Правдоподобно мешать вымысел с фактом — особое мастерство. Им в совершенстве владел Георгий Иванов, признававшийся, что в "Петер­бургских зимах" три четверти придумано. Тем не менее — это источник: потому что и придуман­ное достоверно. Из моих современников таким искусством психологически достоверного вранья обладал не раз упоминаемый Рейном и даже вы­несенный в заголовок Сергей Довлатов. В его книге "Ремесло" — история создания нью-йорк­ского еженедельника "Новый американец". Как член редколлегии этой газеты скажу: печальна участь того, кто вздумал бы воспользоваться довлатовской книжкой как документом — словно писать историю МХАТа по булгаковскому "Теат­ральному роману". При этом все главные и глубин­ные характеристики ситуаций и персонажей — верны. Постоянно отвечая на вопрос "Правда ли то, что про вас написал Довлатов?", я выработал формулу: неправда, но я с этой неправдой пол­ностью согласен. Признаю довлатовскую художе­ственную достоверность высшего порядка.

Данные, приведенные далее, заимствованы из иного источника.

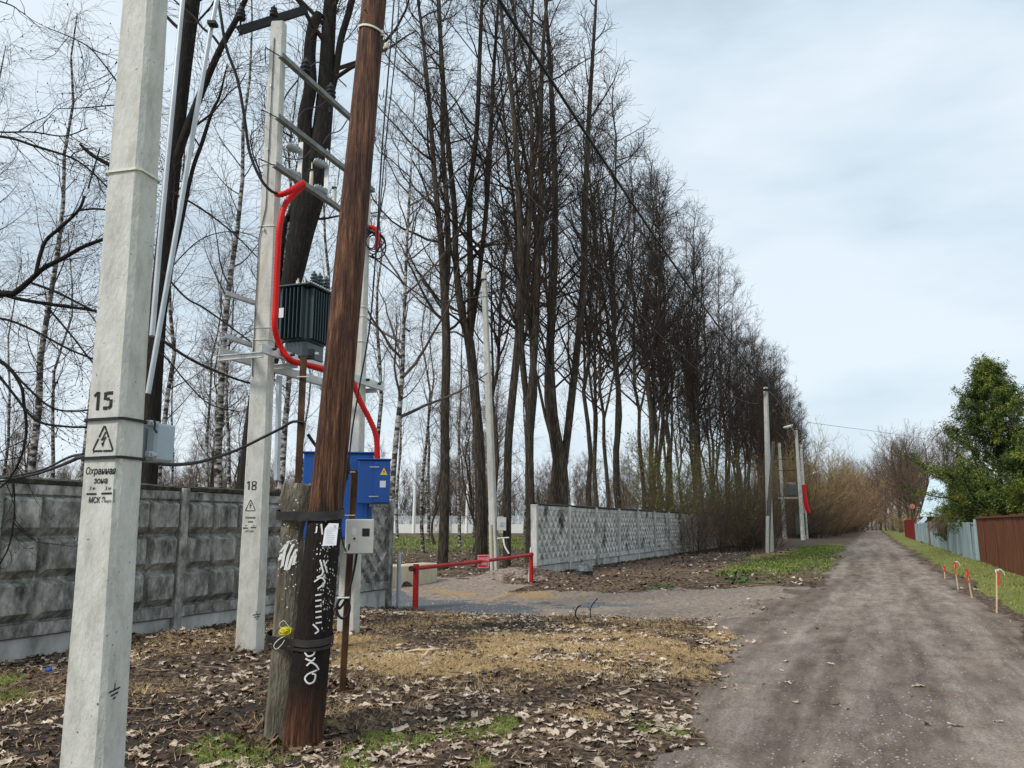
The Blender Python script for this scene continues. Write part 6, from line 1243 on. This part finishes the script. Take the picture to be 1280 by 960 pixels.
# dry climbing stems over the fence
rg = np.random.RandomState(3); mm_ = 170; ss = rg.uniform(46, 58, mm_); P0 = np.stack([DX * ss + DY * (FTt - .02 + rg.rand(mm_) * .1), DY * ss - DX * (FTt - .02), np.full(mm_, 1.72)], -1); d = nrm(np.stack([-.5 + .3 * rg.randn(mm_), .3 * rg.randn(mm_), .6 * np.ones(mm_)], -1)); q = P0; o_ = [q]
for j in range(7): d = nrm(d + .2 * rg.randn(mm_, 3) + np.array([-.03, 0, -.42])); q = q + d * .14; o_.append(q)
P = np.stack(o_, 1); me = tmesh('dry_climber', [(P, np.full(P.shape[:2], .009), 3)], M['twigw']); o = link('dry_climber', me, None); tag(o, 'dry brown climber stems spilling over the zinc fence', 'climber'); tag(o, kind=None)

# ------------------------------------------------------------------ scatter on the ground
rg = np.random.RandomState(8)
def leaf_base(kind, seed):
    r_ = np.random.RandomState(seed); n = 16; a = np.linspace(0, 2 * pi, n, endpoint=False)
    if kind == 'oak': rad = np.where(np.arange(n) % 2 == 0, 1.0, .50) * (.72 + .28 * np.cos(a)) * (.85 + .3 * r_.rand(n)); x = rad * np.cos(a); y = rad * np.sin(a) * .85
    else: rad = (.62 + .38 * np.abs(np.cos(a))) * (.85 + .25 * r_.rand(n)); x = rad * np.cos(a); y = rad * np.sin(a) * .6
    P = np.stack([x, y], -1); P = np.concatenate([[[0, 0]], P]); k1, k2, k3 = r_.uniform(-.22, .38, 3); z = k1 * P[:, 0] ** 2 + k2 * P[:, 1] ** 2 + .09 * r_.randn(len(P)) * (np.arange(len(P)) > 0); z = z + .08
    F = np.array([(0, i, i % n + 1) for i in range(1, n + 1)]); return np.concatenate([P, z[:, None]], 1), F
LB = [leaf_base('oak', 1), leaf_base('oak', 2), leaf_base('oak', 3), leaf_base('plain', 4), leaf_base('plain', 5), leaf_base('oak', 6)]
def scatter_pts(n, xr, yr, wfun, rg=rg):
    out_ = []; tot = 0
    while tot < n:
        x = rg.uniform(*xr, n * 2); y = yr[0] + (yr[1] - yr[0]) * rg.rand(n * 2) ** 1.35; k = rg.rand(n * 2) < wfun(x, y); out_.append(np.stack([x[k], y[k]], -1)); tot += k.sum()
        if len(out_) > 40: break
    return np.concatenate(out_)[:n]
def inst_mesh(name, bases, pts, size, tilt, mat, lift=.004, kind='stuff', label=None):
    V = []; F = []; b_ = 0; which = rg.randint(0, len(bases), len(pts))
    for k, (bv, bf) in enumerate(bases):
        p = pts[which == k]; m = len(p)
        if not m: continue
        az = rg.rand(m) * 2 * pi; tx = rg.randn(m) * tilt; ty = rg.randn(m) * tilt; s = size * (.55 + .75 * rg.rand(m))
        c, sn = np.cos(az), np.sin(az); v = bv[None] * s[:, None, None]; x = v[..., 0] * c[:, None] - v[..., 1] * sn[:, None]; y = v[..., 0] * sn[:, None] + v[..., 1] * c[:, None]; z = v[..., 2] + x * tx[:, None] + y * ty[:, None]
        h = hgt(p[:, 0], p[:, 1]); vv = np.stack([x + p[:, :1], y + p[:, 1:2], z + h[:, None] + lift], -1); V.append(vv.reshape(-1, 3)); F.append((bf[None] + (np.arange(m) * bv.shape[0])[:, None, None] + b_).reshape(-1, 3)); b_ += m * bv.shape[0]
    me = npmesh(name, np.concatenate(V), None, np.concatenate(F)); me.materials.append(mat); o = link(name, me, None); tag(o, label, kind=kind); return o
def wl_pale(x, y):
    r, tr, gv, gn, dr, so, sa = masks(x, y); cl = fbm(x * .9 + 3, y * .9, 3); s, t = st(x, y)
    w = (1 - r) * (1 - tr) * np.clip((cl - .42) * 5, .04, 1) * (1 - .55 * dr) * (1 - .5 * so) * (1 - .5 * gn) * (t < 0); w = w + .55 * gauss(x, y, 1.6, 6.9, 1.5, 1.5) * (1 - r) + .25 * gauss(x, y, 3.0, 9.5, .9, .9) * (1 - r) * (cl > .45); w = w + .006 * r + .02 * tr
    return np.clip(w, 0, 1) * (np.abs(x) < .8 * y + 1.5)
def wl_brown(x, y):
    r, tr, gv, gn, dr, so, sa = masks(x, y); s, t = st(x, y); return (1 - r) * (1 - tr) * (1 - .75 * dr) * np.clip(1 - .7 * gn, 0, 1) * np.where(t > 0, .12, 1) * (np.abs(x) < .8 * y + 1.5) + .004 * (r + tr)
pts = scatter_pts(4200, (-9, 5), (4.3, 16), wl_pale)
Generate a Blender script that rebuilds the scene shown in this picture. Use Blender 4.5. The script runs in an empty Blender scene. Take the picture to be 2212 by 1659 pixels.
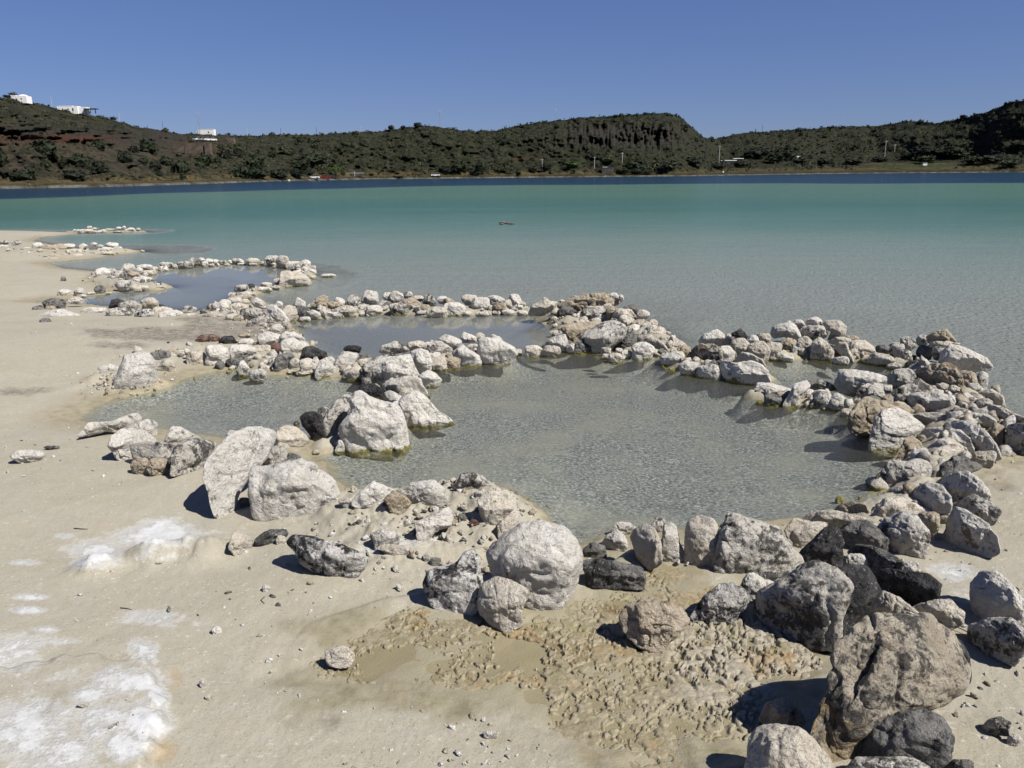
import bpy, math, random
import numpy as np
from mathutils import Matrix, Vector

S = bpy.context.scene
COL = S.collection
rnd = random.Random(7)

# ------------------------------------------------------------------ camera
FV, CXV, CYV = 1670.0, 1106.0, 829.5        # focal length and centre, in units of a 2212 x 1659 frame
H = 2.0                                     # eye height above the lake
PITCH = math.atan((CYV - 375.0) / FV)
ROLL = math.radians(0.5)
_r0 = np.array([1.0, 0, 0]); FWD = np.array([0, math.cos(PITCH), -math.sin(PITCH)])
_u0 = np.array([0, math.sin(PITCH), math.cos(PITCH)])
RGT = math.cos(ROLL) * _r0 - math.sin(ROLL) * _u0
UPV = math.sin(ROLL) * _r0 + math.cos(ROLL) * _u0
CAM = np.array([0, 0, H])
cd = bpy.data.cameras.new('camera'); cam = bpy.data.objects.new('camera', cd); COL.objects.link(cam)
cd.sensor_width = 36.0; cd.lens = 36.0 * FV / 2212.0; cd.clip_start = 0.05; cd.clip_end = 20000
M4 = Matrix.Identity(4)
for i in range(3):
    M4[i][0] = RGT[i]; M4[i][1] = UPV[i]; M4[i][2] = -FWD[i]; M4[i][3] = CAM[i]
cam.matrix_world = M4
S.camera = cam

# ------------------------------------------------------------------ sky, sun, exposure
SUN_EL, SUN_AZ = math.radians(50), math.radians(-33)      # azimuth counted from +X towards +Y
wd = bpy.data.worlds.new('World'); S.world = wd; wd.use_nodes = True
nt = wd.node_tree; nt.nodes.clear()
sky = nt.nodes.new('ShaderNodeTexSky'); sky.sky_type = 'NISHITA'; sky.sun_disc = False
sky.sun_elevation = SUN_EL; sky.sun_rotation = math.pi / 2 - SUN_AZ
sky.altitude = 0; sky.air_density = 1.0; sky.dust_density = 0.0; sky.ozone_density = 3.0
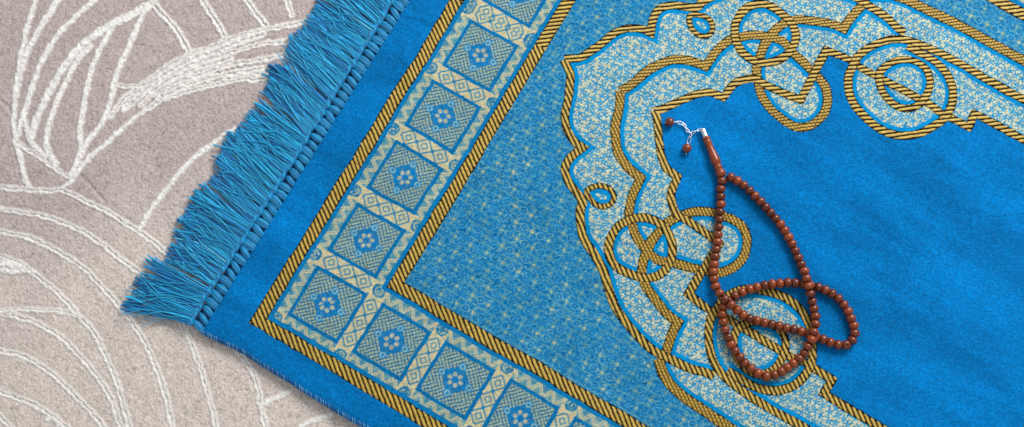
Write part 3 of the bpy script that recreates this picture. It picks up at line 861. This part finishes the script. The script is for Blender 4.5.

Дарование Рейна таково, что он гораздо прав­дивее в стихах. "Авангард" — блестящая по темпе­раменту и сжатости трактовка проблемы, точнее, целого пучка проблем: "интеллигенция и рево­люция", "искусство и общество", "художник и власть". Тема, в России острозлободневная всегда.

Многие считали, что русскую революцию под­готовило новое русское искусство. Об этом страс­тно писал Василий Розанов, возлагавший вину за катастрофу на словесность, которая год за годом методично подрывала основы уважения к государ­ству, религии, церкви, морали, семье. Целенап­равленно на авангард обрушивался Федор Степун: "Футуристы на самом деле зачинали великое ленинское безумие: кренили паруса в ожидании чумных ветров революции... Большевизм пред­ставляет собою социал-политическое воплощение того образа новой культуры, который впервые наметился в футуристическом искусстве... Гото­вящиеся в истории сдвиги всегда пророчески на­мечаются в искусстве". Иван Ильин об авангар­де: "Дух эстетического большевизма, теория безответственности и практика вседозволенно­сти". Владислав Ходасевич в 1914 году пишет о претензиях футуризма "провозгласить себя не толь­ко новой школой, но и новым миропониманием".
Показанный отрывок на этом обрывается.